#### WHAT TO PRODUCE
With all pictures omitted, return verbatim the lines from the beginning of the records below through the line containing "S.view_settings.exposure = 0.0".
— Start PROVIDED ENTRIES —
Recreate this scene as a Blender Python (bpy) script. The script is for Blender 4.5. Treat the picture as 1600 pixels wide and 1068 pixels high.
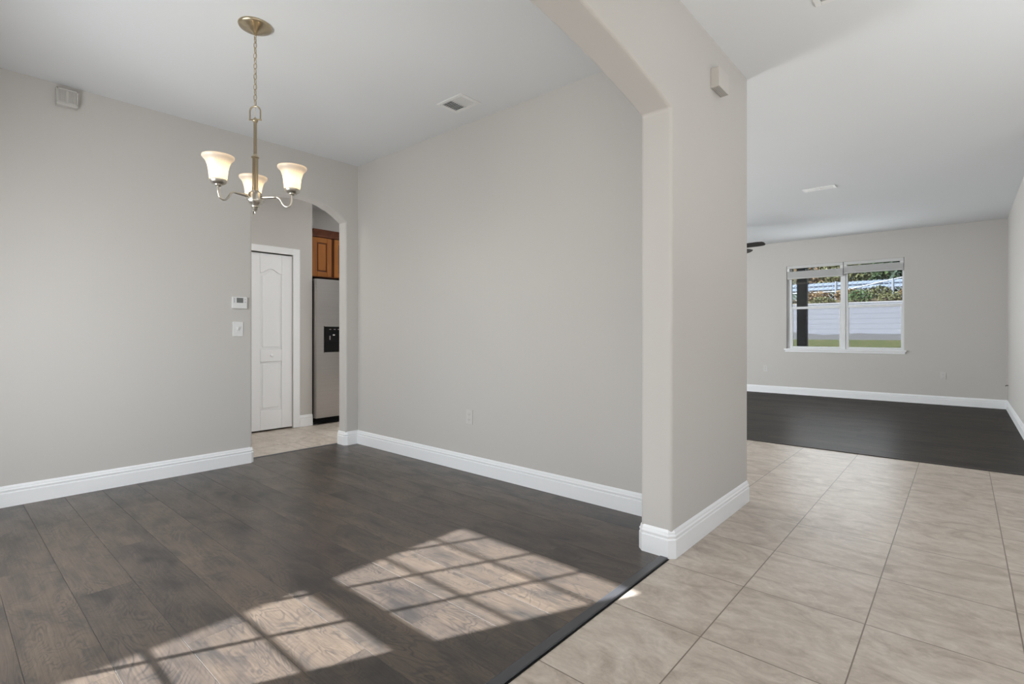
import bpy, bmesh, math, random
from mathutils import Vector, Matrix
random.seed(7)
S = bpy.context.scene
for o in list(bpy.data.objects):
    bpy.data.objects.remove(o)
COL = S.collection

# ------------------------------------------------------------------ camera
CAM_H = 1.12
cam = bpy.data.cameras.new('camera')
cam.sensor_width = 36.0
cam.lens = 36.0 * 801.0 / 1600.0
cam.shift_y = -12.8 / 1600.0
cam.clip_start = 0.02
camo = bpy.data.objects.new('camera', cam)
camo.location = (0, 0, CAM_H)
camo.rotation_euler = (math.pi / 2, 0, math.radians(41.3))
COL.objects.link(camo)
S.camera = camo

# ------------------------------------------------------------------ exposure / world / sun / window daylight / added fill lights
S.view_settings.view_transform = 'Standard'
S.view_settings.look = 'None'
S.view_settings.gamma = 1.0
S.view_settings.use_curve_mapping = False
S.view_settings.exposure = 0.0

SUN_DIR = Vector((0.601, 1.24, -1.0))          # the way the sunlight travels
w = bpy.data.worlds.new('World'); S.world = w
w.use_nodes = True
nt = w.node_tree
for n in list(nt.nodes): nt.nodes.remove(n)
sky = nt.nodes.new('ShaderNodeTexSky')
sky.sky_type = 'NISHITA'
sky.sun_disc = False
sky.sun_elevation = math.radians(36)
sky.sun_rotation = math.atan2(-SUN_DIR.x, -SUN_DIR.y)
bg = nt.nodes.new('ShaderNodeBackground'); bg.inputs['Strength'].default_value = 0.16
wo = nt.nodes.new('ShaderNodeOutputWorld')
nt.links.new(sky.outputs[0], bg.inputs[0]); nt.links.new(bg.outputs[0], wo.inputs[0])

sun = bpy.data.lights.new('sun', 'SUN')
sun.energy = 27.0; sun.angle = math.radians(0.6); sun.color = (0.945, 0.985, 1.02)
suno = bpy.data.objects.new('sun', sun)
suno.rotation_euler = SUN_DIR.to_track_quat('-Z', 'Y').to_euler()
suno.location = (0, 0, 8)
COL.objects.link(suno)

def area(name, loc, direction, sx, sy, power, color=(1, 1, 1)):
    l = bpy.data.lights.new(name, 'AREA'); l.shape = 'RECTANGLE'
    l.size = sx; l.size_y = sy; l.energy = power; l.color = color
    o = bpy.data.objects.new(name, l); o.location = loc
    o.rotation_euler = Vector(direction).to_track_quat('-Z', 'Z').to_euler()
    COL.objects.link(o); return o
DAY = (0.925, 0.97, 1.0)
area('daylight_dining_window', (-2.9, -0.44, 1.32), (0, 1, -0.34), 1.2, 1.4, 57, DAY)
area('entry_fill', (0.2, -1.5, 1.4), (-0.15, 1, 0.1), 1.5, 2.0, 3, DAY)  # added soft light from the unseen entry side
area('entry_ceiling_fill', (0.2, -1.5, 0.5), (0.0, 1, 1.0), 1.5, 0.6, 6, DAY)  # added at the unseen entry, aimed up to lift the ceiling
area('study_fill', (2.1, 1.6, 1.5), (-1, 0.25, 0.0), 2.0, 1.5, 24, DAY)  # added on the unseen right side to brighten hall and ceiling
sbl = area('study_ceiling_fill', (2.05, 2.2, 0.75), (-0.45, 0.35, 1.0), 2.0, 0.5, 17, DAY)  # added low fill aimed up to brighten the hall ceiling
sbl.data.spread = math.radians(110)
area('patio_side_fill', (-6.5, 5.2, 1.2), (1, 0.45, 0.0), 2.4, 2.0, 232, DAY)  # added on the unseen left side to brighten the living room walls
area('patio_ceiling_fill', (-6.3, 5.6, 0.4), (0.8, 0.4, 1.0), 2.4, 0.6, 34, DAY)  # added low fill aimed up at the living room and hall ceiling
area('daylight_living_window', (-1.6, 10.4, 1.55), (0, -1, 0.0), 1.5, 1.2, 18, DAY)
area('kitchen_fill', (-5.3, -0.2, 1.6), (0, 1, 0.1), 1.0, 1.2, 7, DAY)  # added to brighten the kitchen, no window known there
area('kitchen_down_fill', (-5.3, 1.2, 2.80), (0, 0.0, -1), 0.6, 0.6, 13, (1.0, 0.97, 0.93))  # added to brighten the kitchen, stands for no known fixture

# ------------------------------------------------------------------ materials
def mat_base(name):
    m = bpy.data.materials.new(name); m.use_nodes = True
    t = m.node_tree; b = t.nodes['Principled BSDF']
    return m, t, b
def plain(name, col, rough=0.5, metal=0.0, spec=0.5, emit=None, es=0.0):
    m, t, b = mat_base(name)
    b.inputs['Base Color'].default_value = (*col, 1)
    b.inputs['Roughness'].default_value = rough
    b.inputs['Metallic'].default_value = metal
    b.inputs['Specular IOR Level'].default_value = spec
    if emit:
        b.inputs['Emission Color'].default_value = (*emit, 1)
        b.inputs['Emission Strength'].default_value = es
    return m
def N(t, typ, **kw):
    n = t.nodes.new(typ)
    for k, v in kw.items():
        if k in n.inputs: n.inputs[k].default_value = v
        else: setattr(n, k, v)
    return n
def ramp(t, stops):
    r = t.nodes.new('ShaderNodeValToRGB'); e = r.color_ramp.elements
    while len(e) < len(stops): e.new(0.5)
    for i, (p, c) in enumerate(stops):
        e[i].position = p; e[i].color = (*c, 1) if len(c) == 3 else c
    return r
def math_node(t, op, a=None, b=None):
    n = t.nodes.new('ShaderNodeMath'); n.operation = op
    for i, v in enumerate((a, b)):
        if v is None: continue
        if isinstance(v, (int, float)): n.inputs[i].default_value = v
        else: t.links.new(v, n.inputs[i])
    return n.outputs[0]
def mix_col(t, fac, a, b, mode='MIX'):
    n = t.nodes.new('ShaderNodeMix'); n.data_type = 'RGBA'; n.blend_type = mode
    for sock, v in ((n.inputs[0], fac), (n.inputs[6], a), (n.inputs[7], b)):
        if isinstance(v, (int, float)): sock.default_value = v
        elif isinstance(v, tuple): sock.default_value = (*v, 1)
        else: t.links.new(v, sock)
    return n.outputs[2]

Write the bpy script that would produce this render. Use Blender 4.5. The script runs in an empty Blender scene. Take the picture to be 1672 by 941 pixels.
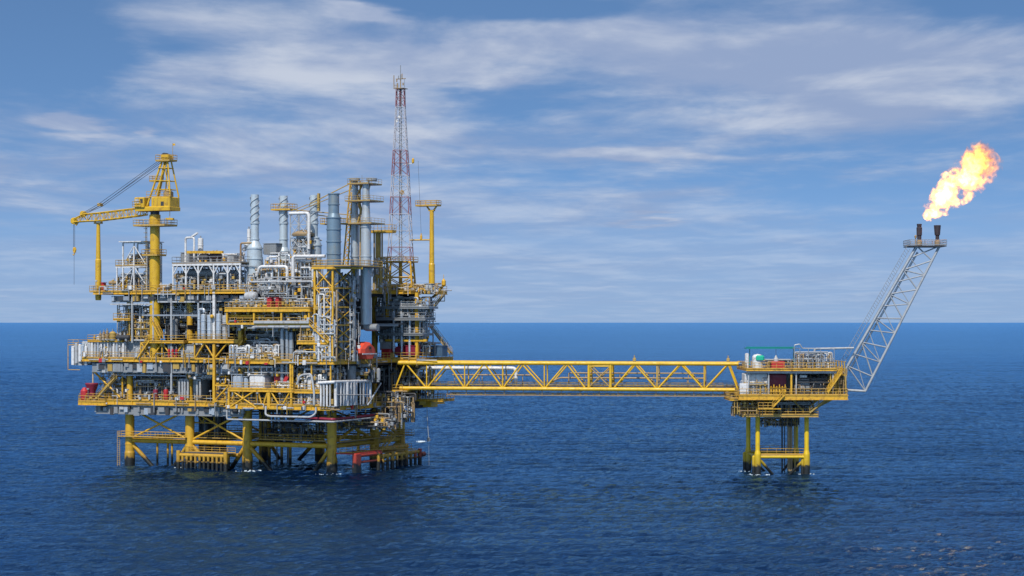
import bpy, math, random
import numpy as np
from mathutils import Vector, Matrix

SC = bpy.context.scene
COL = SC.collection
FPX, HC, CX, HY = 3333.0, 29.0, 836.0, 526.0      # focal length in photo pixels, eye height above the sea, horizon row
R = math.radians
rnd = random.Random(7)

# ------------------------------------------------------------------ frames
class Frame:
    """A ground frame: U along a facade, V away from the viewer, z up."""
    def __init__(s, ox, oy, deg):
        s.ox, s.oy, s.th = ox, oy, R(deg)
        s.c, s.s = math.cos(s.th), math.sin(s.th)
    def w(s, p):
        return (s.ox + s.c*p[0] + s.s*p[1], s.oy - s.s*p[0] + s.c*p[1], p[2])
    def u(s, px, V):
        k = (px-CX)/FPX
        return (k*s.oy - s.ox + V*(k*s.c - s.s))/(s.c + k*s.s)
    def dist(s, U, V): return s.oy - s.s*U + s.c*V
    def q(s, px, py, V):
        U = s.u(px, V); return (U, V, HC - (py-HY)*s.dist(U, V)/FPX)
    def qu(s, px, py, U):
        k = (px-CX)/FPX
        V = (k*(s.oy - s.s*U) - s.ox - s.c*U)/(s.s - k*s.c)
        return (U, V, HC - (py-HY)*s.dist(U, V)/FPX)
    def m(s, px, V): return s.dist(s.u(px, V), V)/FPX       # metres per photo pixel there

F0 = Frame(-34.67, 393.0, 25.0)      # main platform
F1 = Frame(46.7, 388.0, 0.0)         # flare platform
FB = Frame(-23.3, 403.0, 9.36)       # bridge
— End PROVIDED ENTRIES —
#### RESULT BELOW
Recreate this scene as a Blender Python (bpy) script. The script is for Blender 4.5. Treat the picture as 1600 pixels wide and 1068 pixels high.
import bpy, bmesh, math, random
from mathutils import Vector, Matrix
random.seed(7)
S = bpy.context.scene
for o in list(bpy.data.objects):
    bpy.data.objects.remove(o)
COL = S.collection

# ------------------------------------------------------------------ camera
CAM_H = 1.12
cam = bpy.data.cameras.new('camera')
cam.sensor_width = 36.0
cam.lens = 36.0 * 801.0 / 1600.0
cam.shift_y = -12.8 / 1600.0
cam.clip_start = 0.02
camo = bpy.data.objects.new('camera', cam)
camo.location = (0, 0, CAM_H)
camo.rotation_euler = (math.pi / 2, 0, math.radians(41.3))
COL.objects.link(camo)
S.camera = camo

# ------------------------------------------------------------------ exposure / world / sun / window daylight / added fill lights
S.view_settings.view_transform = 'Standard'
S.view_settings.look = 'None'
S.view_settings.gamma = 1.0
S.view_settings.use_curve_mapping = False
S.view_settings.exposure = 0.0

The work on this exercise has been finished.